__Your objective__
Retype every line from the start of the entries below down to the line with "COL = C.collection", both ends included; skip the pictures.

▽

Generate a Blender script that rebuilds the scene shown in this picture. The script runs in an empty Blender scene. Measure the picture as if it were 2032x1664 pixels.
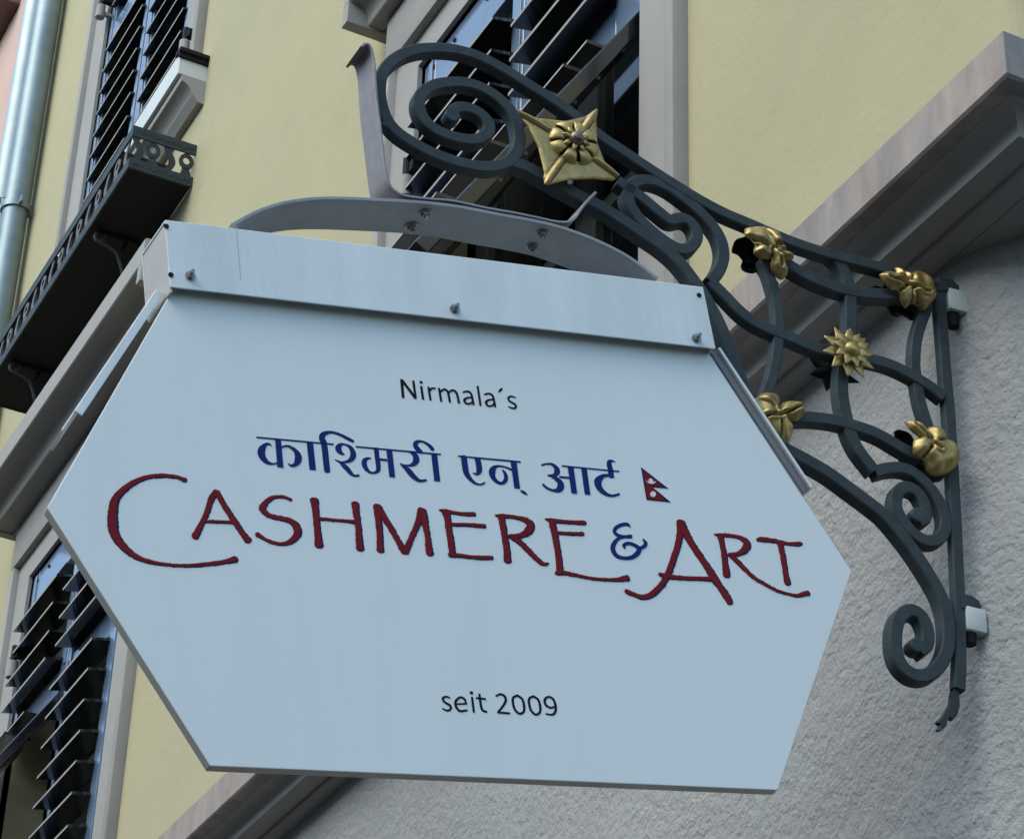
import bpy, bmesh, math, random
from mathutils import Vector, Matrix, noise
random.seed(7)
C = bpy.context.scene
COL = C.collection

# ------------------------------------------------------------------ camera, sky, sun, exposure
# world origin = eye of the camera; street level is 1.6 m below it; facade plane x = W, street runs along +y
W = 1.9078
GROUND = -1.6
yaw, pit, rol = map(math.radians, (26.08, 31.96, 2.07))
f = Vector((math.sin(yaw)*math.cos(pit), math.cos(yaw)*math.cos(pit), math.sin(pit)))
r = Vector((math.cos(yaw), -math.sin(yaw), 0)); u = r.cross(f)
r, u = r*math.cos(rol)+u*math.sin(rol), -r*math.sin(rol)+u*math.cos(rol)
cd = bpy.data.cameras.new('camera'); cam = bpy.data.objects.new('camera', cd); COL.objects.link(cam)
cam.matrix_world = Matrix(((r.x, u.x, -f.x, 0), (r.y, u.y, -f.y, 0), (r.z, u.z, -f.z, 0), (0, 0, 0, 1)))
cd.sensor_width = 36; cd.lens = 36*5177/2032; cd.clip_start = .05; cd.clip_end = 500
C.camera = cam
SUN_EL, SUN_AZ = math.radians(47), math.radians(-98)     # veiled sun high over the street: soft light from a wide bright patch of sky
world = bpy.data.worlds.new('World'); C.world = world; world.use_nodes = True
wn = world.node_tree; wn.nodes.clear()
sky = wn.nodes.new('ShaderNodeTexSky'); sky.sky_type = 'NISHITA'; sky.sun_disc = False
sky.sun_elevation = SUN_EL; sky.sun_rotation = SUN_AZ; sky.dust_density = 2.0; sky.air_density = 1.0; sky.ozone_density = 1.0
bg = wn.nodes.new('ShaderNodeBackground'); bg.inputs[1].default_value = .15
wo = wn.nodes.new('ShaderNodeOutputWorld'); wb = wn.nodes.new('ShaderNodeMixRGB'); wb.blend_type = 'MULTIPLY'; wb.inputs[0].default_value = 1; wb.inputs[2].default_value = (.91, 1.03, 1.0, 1)      # the phone's cool white balance
wn.links.new(sky.outputs[0], wb.inputs[1]); wn.links.new(wb.outputs[0], bg.inputs[0]); wn.links.new(bg.outputs[0], wo.inputs[0])
sl = bpy.data.lights.new('sun', 'SUN'); sl.energy = .58; sl.angle = math.radians(60); sl.color = (.98, .99, .90)
sun = bpy.data.objects.new('sun', sl); COL.objects.link(sun)
sd = Vector((math.sin(SUN_AZ)*math.cos(SUN_EL), math.cos(SUN_AZ)*math.cos(SUN_EL), math.sin(SUN_EL)))
sun.rotation_euler = sd.to_track_quat('Z', 'Y').to_euler(); sun.location = (0, 0, 30)
C.view_settings.view_transform = 'Standard'; C.view_settings.look = 'None'
C.view_settings.gamma = 1; C.view_settings.use_curve_mapping = False
C.view_settings.exposure = 1.03
C.render.engine = 'CYCLES'

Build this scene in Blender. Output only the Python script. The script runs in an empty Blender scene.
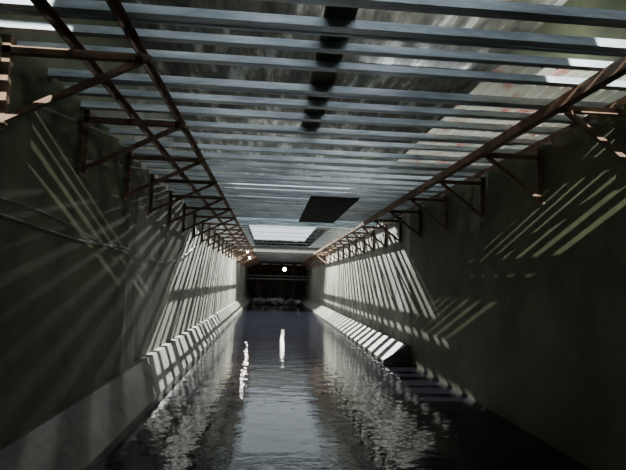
import bpy, bmesh, math, random
from mathutils import Matrix, Vector
random.seed(7)
S=bpy.context.scene
H=1.7           # camera height above water
XL,XR=-1.85,3.1
ZJ=H+1.6        # joist underside
ZS=H+3.1        # cover slab underside
YB,YE=-6.0,46.0

def mat(name,c1,c2,rough=0.8,scale=3,metal=0,bump=0.3,stretch=(1,1,1),detail=8,c3=None,spec=0.5):
    m=bpy.data.materials.new(name); m.use_nodes=True
    n=m.node_tree.nodes; l=m.node_tree.links
    b=n['Principled BSDF']
    tc=n.new('ShaderNodeTexCoord'); mp=n.new('ShaderNodeMapping'); mp.inputs['Scale'].default_value=stretch
    l.new(tc.outputs['Object'],mp.inputs['Vector'])
    t=n.new('ShaderNodeTexNoise'); t.inputs['Scale'].default_value=scale; t.inputs['Detail'].default_value=detail
    t.inputs['Roughness'].default_value=0.65
    l.new(mp.outputs[0],t.inputs['Vector'])
    r=n.new('ShaderNodeValToRGB'); l.new(t.outputs['Fac'],r.inputs[0])
    r.color_ramp.elements[0].position=0.35; r.color_ramp.elements[0].color=(*c1,1)
    r.color_ramp.elements[1].position=0.65; r.color_ramp.elements[1].color=(*c2,1)
    if c3:
        r.color_ramp.elements[1].position=0.53
        e=r.color_ramp.elements.new(0.64); e.color=(*c3,1)
    l.new(r.outputs[0],b.inputs['Base Color'])
    b.inputs['Roughness'].default_value=rough; b.inputs['Metallic'].default_value=metal
    b.inputs['Specular IOR Level'].default_value=spec
    bp=n.new('ShaderNodeBump'); bp.inputs['Strength'].default_value=bump; bp.inputs['Distance'].default_value=0.02
    l.new(t.outputs['Fac'],bp.inputs['Height']); l.new(bp.outputs[0],b.inputs['Normal'])
    return m

M_near=mat('plaster_olive',(.05,.06,.03),(.11,.12,.066),scale=1.1,rough=.75,spec=.3)
M_far=mat('concrete_stained',(.08,.08,.062),(.31,.305,.25),scale=1.3,rough=.8,stretch=(1,1.5,.45),bump=.6)
M_curb=mat('concrete_curb',(.055,.054,.043),(.16,.155,.13),scale=2.5,rough=.6)
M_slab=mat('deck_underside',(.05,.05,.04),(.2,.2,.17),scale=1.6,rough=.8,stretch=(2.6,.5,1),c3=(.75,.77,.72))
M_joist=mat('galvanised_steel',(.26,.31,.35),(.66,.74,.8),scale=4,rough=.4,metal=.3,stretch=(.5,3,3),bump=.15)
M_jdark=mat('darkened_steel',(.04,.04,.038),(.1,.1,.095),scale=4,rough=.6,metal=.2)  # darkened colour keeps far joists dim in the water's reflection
M_rust=mat('rusty_steel',(.10,.058,.038),(.23,.14,.09),scale=9,rough=.8,metal=.1)
M_dark=mat('dark_plywood',(.012,.011,.01),(.022,.02,.017),scale=4,rough=.9,spec=.1)
M_timber=mat('old_timber',(.2,.17,.12),(.38,.33,.25),scale=5,rough=.9,stretch=(6,.6,6))
M_cable=mat('grey_cable',(.1,.1,.09),(.16,.16,.14),scale=9,rough=.5)
M_pipe=mat('dull_pipe',(.05,.045,.04),(.12,.11,.1),scale=5,rough=.6)
M_bed=mat('silt_bed',(.03,.028,.025),(.07,.06,.05),scale=2)
M_end=mat('brown_bricks',(.04,.03,.02),(.24,.18,.14),scale=1.6,detail=10)

def sheet_mat():
    m=mat('printed_plastic_sheet',(.65,.65,.56),(.6,.6,.5),scale=2.6,rough=.6,stretch=(2,1.0,1),c3=(.6,.2,.18))
    n=m.node_tree.nodes; l=m.node_tree.links; b=n['Principled BSDF']; out=n['Material Output']
    tr=n.new('ShaderNodeBsdfTranslucent'); mx=n.new('ShaderNodeMixShader'); mx.inputs[0].default_value=.6
    l.new(b.inputs['Base Color'].links[0].from_socket,tr.inputs['Color'])
    l.new(b.outputs[0],mx.inputs[1]); l.new(tr.outputs[0],mx.inputs[2]); l.new(mx.outputs[0],out.inputs['Surface'])
    return m
M_sheet=sheet_mat()

def water():
    m=bpy.data.materials.new('murky_water'); m.use_nodes=True
    n=m.node_tree.nodes; l=m.node_tree.links; b=n['Principled BSDF']
    b.inputs['Base Color'].default_value=(.006,.006,.009,1); b.inputs['Roughness'].default_value=.02
    b.inputs['IOR'].default_value=1.33
    tc=n.new('ShaderNodeTexCoord')
    t=n.new('ShaderNodeTexNoise'); t.inputs['Scale'].default_value=9; t.inputs['Detail'].default_value=2
    t2=n.new('ShaderNodeTexNoise'); t2.inputs['Scale'].default_value=2.4; t2.inputs['Detail'].default_value=1
    mp=n.new('ShaderNodeMapping'); mp.inputs['Scale'].default_value=(.9,1.3,1)
    l.new(tc.outputs['Object'],mp.inputs['Vector']); l.new(mp.outputs[0],t.inputs['Vector']); l.new(mp.outputs[0],t2.inputs['Vector'])
    a=n.new('ShaderNodeMath'); a.operation='MULTIPLY_ADD'; a.inputs[1].default_value=3.0
    l.new(t2.outputs['Fac'],a.inputs[0]); l.new(t.outputs['Fac'],a.inputs[2])
    bp=n.new('ShaderNodeBump'); bp.inputs['Strength'].default_value=.5; bp.inputs['Distance'].default_value=.0045
    l.new(a.outputs[0],bp.inputs['Height']); l.new(bp.outputs[0],b.inputs['Normal'])
    return m
M_water=water()

def obj(name,bm,m,parent=None):
    me=bpy.data.meshes.new(name); bm.to_mesh(me); bm.free()
    o=bpy.data.objects.new(name,me); S.collection.objects.link(o)
    for k in (m if isinstance(m,list) else [m]): me.materials.append(k)
    if parent: o.parent=parent
    return o
def box(bm,x0,x1,y0,y1,z0,z1,mi=0):
    v=[bm.verts.new(p) for p in [(x0,y0,z0),(x1,y0,z0),(x1,y1,z0),(x0,y1,z0),(x0,y0,z1),(x1,y0,z1),(x1,y1,z1),(x0,y1,z1)]]
    for f in [(3,2,1,0),(4,5,6,7),(0,1,5,4),(1,2,6,5),(2,3,7,6),(3,0,4,7)]:
        fc=bm.faces.new([v[i] for i in f]); fc.material_index=mi
def bar(bm,a,b,w,h):
    a=Vector(a);b=Vector(b);d=(b-a).normalized()
    s=d.cross(Vector((0,1,0)))
    if s.length<.01: s=Vector((1,0,0))
    s.normalize(); t=d.cross(s).normalized()
    vs=[]
    for p in (a,b):
        for i,j in ((-1,-1),(1,-1),(1,1),(-1,1)):
            vs.append(bm.verts.new(p+s*(i*h/2)+t*(j*w/2)))
    for f in [(0,1,2,3),(7,6,5,4),(0,4,5,1),(1,5,6,2),(2,6,7,3),(3,7,4,0)]:
        bm.faces.new([vs[i] for i in f])
    bmesh.ops.recalc_face_normals(bm,faces=bm.faces)
def extrude_profile(name,prof,y0,y1,m):
    bm=bmesh.new()
    A=[bm.verts.new((x,y0,z)) for x,z in prof];B=[bm.verts.new((x,y1,z)) for x,z in prof]
    n=len(prof)
    for i in range(n): bm.faces.new([A[i],A[(i+1)%n],B[(i+1)%n],B[i]])
    bm.faces.new(A[::-1]); bm.faces.new(B)
    bmesh.ops.recalc_face_normals(bm,faces=bm.faces)
    return obj(name,bm,m)

# ---- shell
bm=bmesh.new()
box(bm,XL-.35,XL,YB,6.4,-.3,ZS,0); box(bm,XL-.35,XL-.05,6.4,YE,.5,ZS,1); box(bm,XL-.35,XL,6.4,YE,-.3,.5,1)
obj('wall_left',bm,[M_near,M_far])
bm=bmesh.new()
box(bm,XR,XR+.4,YB,10.5,-.3,ZS,0); box(bm,XR,XR+.4,10.5,YE,-.3,ZS,1)
obj('wall_right',bm,[M_near,M_far])
x0,x1=XL-.35,XR+.4
bm=bmesh.new(); box(bm,x0,x1,YB-.3,YB,-.3,ZS); obj('wall_back',bm,M_near)
bm=bmesh.new(); box(bm,x0,x1,YE,YE+.3,-.3,ZS); obj('wall_end',bm,M_end)
bm=bmesh.new(); box(bm,x0,x1,YB,YE,-.35,-.3); obj('floor',bm,M_bed)
bm=bmesh.new(); box(bm,-1.485,2.5,YB,YE,-.3,0);box(bm,2.5,XR,YB,10.5,-.3,0);  obj('water_surface',bm,M_water)
HOLES=[(-1.3,2.55,14.5,37),(1.5,2.2,-2.3,-.45),(-1.38,-.97,-2.3,-1.0)]
xs=sorted({x0,x1}|{h[0] for h in HOLES}|{h[1] for h in HOLES})
ys=sorted({YB-.3,YE+.3}|{h[2] for h in HOLES}|{h[3] for h in HOLES})
bm=bmesh.new()
for xa,xb in zip(xs,xs[1:]):
    for ya,yb in zip(ys,ys[1:]):
        cx,cy=(xa+xb)/2,(ya+yb)/2
        if any(h[0]<cx<h[1] and h[2]<cy<h[3] for h in HOLES): continue
        box(bm,xa,xb,ya,yb,ZS,ZS+.06)
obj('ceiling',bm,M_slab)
extrude_profile('curb_left',[(XL,-.3),(XL,.5),(XL+.06,.5),(-1.5,.08),(-1.485,-.3)],YB,YE,M_curb)
extrude_profile('curb_right',[(XR,-.3),(XR,.38),(XR-.06,.38),(2.52,.05),(2.5,-.3)],10.5,YE,M_curb)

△

__Right answer__
Generate a Blender script that rebuilds the scene shown in this picture. The script runs in an empty Blender scene. Measure the picture as if it were 2032x1664 pixels.
import bpy, bmesh, math, random
from mathutils import Vector, Matrix, noise
random.seed(7)
C = bpy.context.scene
COL = C.collection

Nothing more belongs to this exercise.